* START *
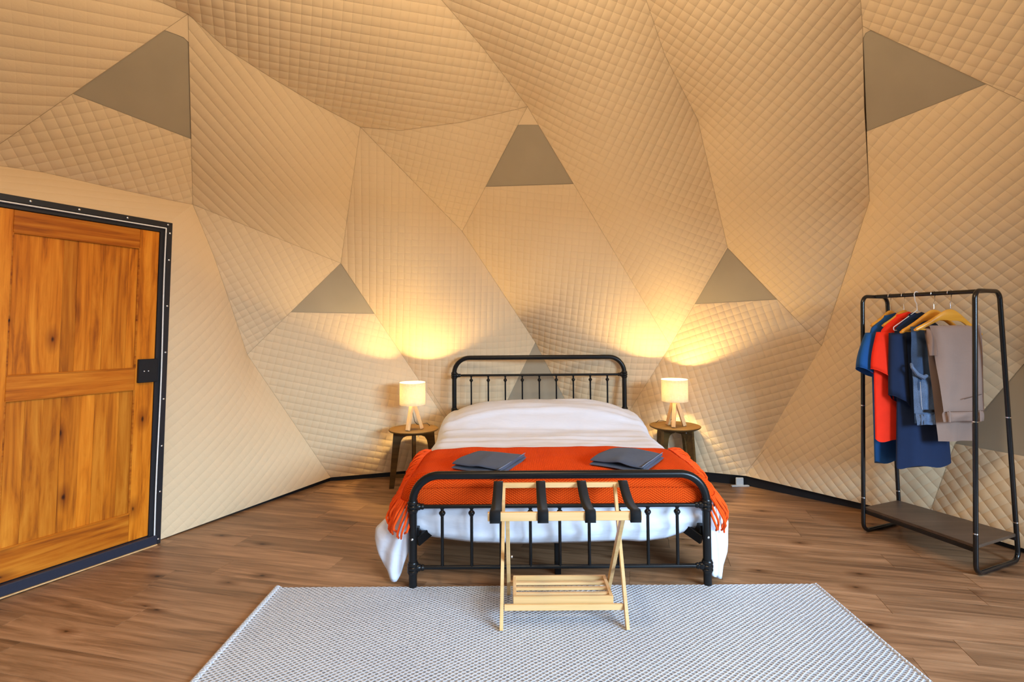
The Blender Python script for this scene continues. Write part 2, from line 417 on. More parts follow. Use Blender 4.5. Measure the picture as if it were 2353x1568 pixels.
TRI = {'g1': ('G', 'F', 1195, 290), 'g4': ('G', 'F', 1125, 435), 'g2': ('G', 'J', 1233, 290), 'g3': ('G', 'J', 1312, 427),
       'd0': ('D', 'E', 780, 613), 'd1': ('D', 'E', 672, 722), 'd2': ('D', 'H', 860, 722), 'd3': ('D', 'H', 787, 613),
       'k0': ('K', 'J', 1670, 580), 'k1': ('K', 'J', 1597, 700), 'k2': ('K', 'O', 1778, 695), 'k3': ('K', 'O', 1676, 580),
       'i0': ('I', 'T1', 1228, 792), 'i1': ('I', 'T1', 1165, 920), 'i2': ('I', 'T2', 1307, 920), 'i3': ('I', 'T2', 1233, 792),
       'a1': ('A', 'U', 385, 77), 'a4': ('A', 'U', 168, 217), 'a2': ('A', 'B', 433, 97), 'a3': ('A', 'B', 440, 320),
       'n1': ('N', 'M', 1983, 88), 'n4': ('N', 'M', 1988, 303), 'n2': ('N', 'X', 2032, 57), 'n3': ('N', 'X', 2265, 195),
       's0': ('S', 'R', 2345, 845), 's1': ('S', 'R', 2195, 1020), 's2': ('S', 'S2', 2420, 1062)}
for k, (a, b, u, v) in TRI.items(): HUB[k] = on_edge(a, b, u, v) if k != 's2' else HUB['S'] + (HUB['B3'] - HUB['S']) * .52

def sdir(az, el): return SC + SR * np.array([cos(radians(el)) * cos(radians(az)), cos(radians(el)) * sin(radians(az)), sin(radians(el))])
HUB['X3'] = sdir(2, 44); HUB['Y3'] = sdir(3, 9); HUB['N4'] = sdir(8, 68); HUB['B4'] = np.array([*(FC + 3.5 * np.array([cos(radians(3)), sin(radians(3))])), .03])
HUB['dbl'] = dpt(DW - .02, .004, -.03); HUB['U5'] = sdir(196, 34); HUB['L5'] = np.array([*(FC + 3.5 * np.array([cos(radians(197)), sin(radians(197))])), .03])
_d = ray(2195, 1020); _ab = HUB['R'] - HUB['S']; _n2 = np.cross(_ab, np.cross(_d, _ab)); HUB['s1'] = CAMP + _d * (((HUB['S'] - CAMP) @ _n2) / (_d @ _n2))
shell = MB(); rows = []; RS = 3.80
for i in range(17):
    el = radians(-7 + 97 * i / 16); row = []
    for k in range(61):
        az = radians(-12 + 224 * k / 60); row.append(SC + RS * np.array([cos(el) * cos(az), cos(el) * sin(az), sin(el)]))
    rows.append(row)
shell.grid(rows)
rows = []   # upper cap over the window sector
for i in range(8):
    el = radians(26.5 + 63.5 * i / 7); rows.append([SC + RS * np.array([cos(el) * cos(a), cos(el) * sin(a), sin(el)]) for a in [radians(-148 + 136 * k / 24) for k in range(25)]])
shell.grid(rows)
wall = tag(obj('wall_back', shell, M['shell']), kind='structure')

WALLPOLY = []
def panel(name, verts, ang=20, ku=1.0, kv=1.0, bulge=.40, mat='quilt', parent=None, step=.055, off=0.0):
    loop = []
    for a, b in zip(verts, verts[1:] + verts[:1]): loop += edge(a, b, step)
    P = np.array(loop); c = P.mean(0); u_, s_, vt = np.linalg.svd(P - c); n = vt[2]
    if n @ (np.array([.1, 1.65, 1.2]) - c) < 0: n = -n
    e1 = np.cross([0, 0, 1], n); e1 = nrm(e1) if np.linalg.norm(e1) > 1e-3 else np.array([1., 0, 0]); e2 = np.cross(n, e1)
    q = np.stack([(P - c) @ e1, (P - c) @ e2], 1); hb = (P - c) @ n
    def inside(pt):
        x, y = pt; r = False
        for i in range(len(q)):
            (x1, y1), (x2, y2) = q[i], q[i - 1]
            if (y1 > y) != (y2 > y) and x < (x2 - x1) * (y - y1) / (y2 - y1) + x1: r = not r
        return r
    lo, hi = q.min(0), q.max(0); gx = np.arange(lo[0], hi[0], step); gy = np.arange(lo[1], hi[1], step * .866); ins = []
    for j, y in enumerate(gy):
        for x in gx:
            pt = (x + (step / 2 if j % 2 else 0), y)
            if np.min((q[:, 0] - pt[0]) ** 2 + (q[:, 1] - pt[1]) ** 2) > (step * .6) ** 2 and inside(pt): ins.append(pt)
    pts = [Vector(p) for p in q.tolist()] + [Vector(p) for p in ins]; nb = len(q)
    vco, ed, fc, ov, oe, of = delaunay_2d_cdt(pts, [(i, (i + 1) % nb) for i in range(nb)], [list(range(nb))], 1, 1e-6)
    vc = np.array([tuple(v) for v in vco]); h = np.zeros(len(vc)); fixed = np.zeros(len(vc), bool)
    for i, o_ in enumerate(ov):
        for k in o_:
            if k < nb: h[i] = hb[k]; fixed[i] = True
    E_ = np.array(ed); deg = np.zeros(len(vc)); np.add.at(deg, E_[:, 0], 1); np.add.at(deg, E_[:, 1], 1)
    h[~fixed] = h[fixed].mean()
    src = bulge * step * step / 4 * 1.5
    for it in range(700):
        acc = np.zeros(len(vc)); np.add.at(acc, E_[:, 0], h[E_[:, 1]]); np.add.at(acc, E_[:, 1], h[E_[:, 0]])
        nh = acc / np.maximum(deg, 1) + src; h = np.where(fixed, h, nh)
    W3 = c + vc[:, :1] * e1 + vc[:, 1:] * e2 + (h + off)[:, None] * n
    mb = MB(); mb.add(W3, [tuple(f) for f in fc]); ca, sa = cos(radians(ang)), sin(radians(ang))
    mb.uv = np.stack([vc[:, 0] * ca + vc[:, 1] * sa, -vc[:, 0] * sa + vc[:, 1] * ca], 1)
    me = mb.mesh(name, M[mat], ang=180)
    if sum(1 for p in me.polygons if Vector(p.normal) @ Vector(n) < 0) > len(me.polygons) / 2: me.flip_normals()
    for nm, val in (('quilt_u', ku), ('quilt_v', kv)):
        a = me.attributes.new(nm, 'FLOAT', 'POINT'); a.data.foreach_set('value', np.full(len(me.vertices), val, dtype=np.float32))
    WALLPOLY.append(([tuple(p) for p in W3], [tuple(f) for f in fc]))
    return link(name, me, parent or wall)

PANELS = [(['U', 'A', 'V', 'W'], 17, .15, 1.0), (['a4', 'a3', 'B', 'U'], 33, .9, 1.0), (['B', 'dtr', 'dtl', 'U'], 8, .1, .5),
          (['V', 'A', 'C', 'G', 'G2', 'Vt'], 8, 1, 1), (['A', 'C', 'D', 'B'], -42, .35, 1.0), (['B', 'D', 'E'], 33, 1, 1),
          (['B', 'E', 'P', 'dbr', 'dtr'], 36, .25, .45), (['E', 'd1', 'd2', 'H', 'T1', 'P'], -14, 1, 1), (['C', 'F', 'I', 'T1', 'H', 'D'], 0, 1, .6),
          (['C', 'G', 'F'], -10, 1, 1), (['F', 'g4', 'g3', 'J', 'T2', 'I'], -8, 1, 1), (['G2', 'G', 'J', 'K', 'L', 'L2'], -22, 1, 1),
          (['L2', 'L', 'K', 'O', 'M', 'N', 'N2'], 40, 1, 1), (['J', 'k1', 'k2', 'O', 'Q', 'T2'], 18, 1, 1), (['M', 'n4', 'n3', 'X', 'S', 's1', 'R', 'B1', 'Q', 'O'], 38, 1, 1),
          (['N2', 'N', 'X', 'N3'], 42, 1, 1), (['i1', 'i2', 'T2', 'T1'], 10, 1, 1), (['s1', 's2', 'B3', 'B2', 'R'], 40, 1, 1),
          (['X', 'X3', 'Y3', 'S'], 38, 1, 1), (['S', 'Y3', 'B4', 'B3', 's2'], 30, 1, 1), (['N3', 'N4', 'X3', 'X'], 40, 1, 1), (['dtl', 'U', 'U5', 'L5', 'dbl'], 36, .4, .6)]
for vs, ang, ku, kv in PANELS: panel('liner_panel', vs, ang, ku, kv)
for vs in (['g1', 'g2', 'g3', 'g4'], ['d1', 'd2', 'D'], ['k1', 'k2', 'K'], ['i1', 'i2', 'I'], ['a1', 'a2', 'a3', 'a4'], ['n1', 'n2', 'n3', 'n4'], ['S', 's1', 's2']):
    o = panel('cover_patch', vs, mat='cover', bulge=0, off=-.003, step=.09); o['label'] = 'flat grey fabric triangle without quilting'
for vs in (['A', 'a2', 'a1'], ['G', 'g2', 'g1'], ['N', 'n2', 'n1']): panel('corner_flap', vs, 0, .05, .05, bulge=1.6, step=.02)
SEAMS = [('A', 'B'), ('A', 'U'), ('A', 'V'), ('A', 'C'), ('C', 'G'), ('C', 'F'), ('F', 'G'), ('G', 'G2'), ('G', 'J'), ('F', 'I'), ('C', 'D'), ('D', 'B'), ('B', 'E'), ('B', 'U'),
         ('D', 'E'), ('D', 'H'), ('H', 'T1'), ('E', 'P'), ('L', 'L2'), ('L', 'K'), ('K', 'J'), ('K', 'O'), ('O', 'M'), ('M', 'N'), ('N', 'N2'), ('N', 'X'), ('S', 's1'), ('s1', 'R'), ('J', 'T2')]
for a, b in SEAMS:
    p = [q - nrm(q - SC) * .001 for q in edge(a, b) + [HUB[b]]]
    obj('seam', MB().tube(p, .0011, 5), M['seam'], wall)
from mathutils.bvhtree import BVHTree
TREES = [BVHTree.FromPolygons(v, f) for v, f in WALLPOLY]
def on_wall(u, v):
    hits = [t.ray_cast(Vector(CAMP), Vector(ray(u, v)).normalized()) for t in TREES]; hits = [h for h in hits if h[0] is not None]
    h = min(hits, key=lambda h: h[3]); return np.array(h[0]) - nrm(np.array(h[0]) - SC) * .001
for line in ([(1560, 945), (1600, 983), (1640, 1016), (1680, 1052), (1712, 1086)], [(1714, 1086), (1735, 1060), (1760, 1030)], [(985, 890), (1010, 930), (1032, 966)]):
    pts = []
    for (a, b), (c_, d_) in zip(line, line[1:]): pts += [on_wall(a + (c_ - a) * k / 6, b + (d_ - b) * k / 6) for k in range(6)]
    obj('seam', MB().tube(pts, .0013, 5), M['seam'], wall)
# black strip at the foot of the fabric
bl = [HUB['dbr'], HUB['P'], HUB['T1'], HUB['T2'], HUB['Q'], HUB['B1'], HUB['R'], HUB['B2'], HUB['B3'], HUB['B4']]
rows = [[], [], [], []]
for p in bl:
    o_ = nrm(np.array([p[0] - SC[0], p[1] - SC[1], 0]))
    for i, (d, z) in enumerate(((.035, -.02), (.035, .13), (.075, .13), (.075, -.02))): rows[i].append(np.array([p[0], p[1], z]) + o_ * d)
tag(obj('baseboard_back', MB().grid(rows), M['basetrim']), kind='structure')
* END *
» DIRECTIONS
Up to and including the line with "shell, M['shell']), kind='structure')", copy the data above from its first line. Skip pictures.

» OUTPUT FOR THIS TASK
The Blender Python script for this scene continues. Write part 2, from line 417 on. More parts follow. Use Blender 4.5. Measure the picture as if it were 2353x1568 pixels.
TRI = {'g1': ('G', 'F', 1195, 290), 'g4': ('G', 'F', 1125, 435), 'g2': ('G', 'J', 1233, 290), 'g3': ('G', 'J', 1312, 427),
       'd0': ('D', 'E', 780, 613), 'd1': ('D', 'E', 672, 722), 'd2': ('D', 'H', 860, 722), 'd3': ('D', 'H', 787, 613),
       'k0': ('K', 'J', 1670, 580), 'k1': ('K', 'J', 1597, 700), 'k2': ('K', 'O', 1778, 695), 'k3': ('K', 'O', 1676, 580),
       'i0': ('I', 'T1', 1228, 792), 'i1': ('I', 'T1', 1165, 920), 'i2': ('I', 'T2', 1307, 920), 'i3': ('I', 'T2', 1233, 792),
       'a1': ('A', 'U', 385, 77), 'a4': ('A', 'U', 168, 217), 'a2': ('A', 'B', 433, 97), 'a3': ('A', 'B', 440, 320),
       'n1': ('N', 'M', 1983, 88), 'n4': ('N', 'M', 1988, 303), 'n2': ('N', 'X', 2032, 57), 'n3': ('N', 'X', 2265, 195),
       's0': ('S', 'R', 2345, 845), 's1': ('S', 'R', 2195, 1020), 's2': ('S', 'S2', 2420, 1062)}
for k, (a, b, u, v) in TRI.items(): HUB[k] = on_edge(a, b, u, v) if k != 's2' else HUB['S'] + (HUB['B3'] - HUB['S']) * .52

def sdir(az, el): return SC + SR * np.array([cos(radians(el)) * cos(radians(az)), cos(radians(el)) * sin(radians(az)), sin(radians(el))])
HUB['X3'] = sdir(2, 44); HUB['Y3'] = sdir(3, 9); HUB['N4'] = sdir(8, 68); HUB['B4'] = np.array([*(FC + 3.5 * np.array([cos(radians(3)), sin(radians(3))])), .03])
HUB['dbl'] = dpt(DW - .02, .004, -.03); HUB['U5'] = sdir(196, 34); HUB['L5'] = np.array([*(FC + 3.5 * np.array([cos(radians(197)), sin(radians(197))])), .03])
_d = ray(2195, 1020); _ab = HUB['R'] - HUB['S']; _n2 = np.cross(_ab, np.cross(_d, _ab)); HUB['s1'] = CAMP + _d * (((HUB['S'] - CAMP) @ _n2) / (_d @ _n2))
shell = MB(); rows = []; RS = 3.80
for i in range(17):
    el = radians(-7 + 97 * i / 16); row = []
    for k in range(61):
        az = radians(-12 + 224 * k / 60); row.append(SC + RS * np.array([cos(el) * cos(az), cos(el) * sin(az), sin(el)]))
    rows.append(row)
shell.grid(rows)
rows = []   # upper cap over the window sector
for i in range(8):
    el = radians(26.5 + 63.5 * i / 7); rows.append([SC + RS * np.array([cos(el) * cos(a), cos(el) * sin(a), sin(el)]) for a in [radians(-148 + 136 * k / 24) for k in range(25)]])
shell.grid(rows)
wall = tag(obj('wall_back', shell, M['shell']), kind='structure')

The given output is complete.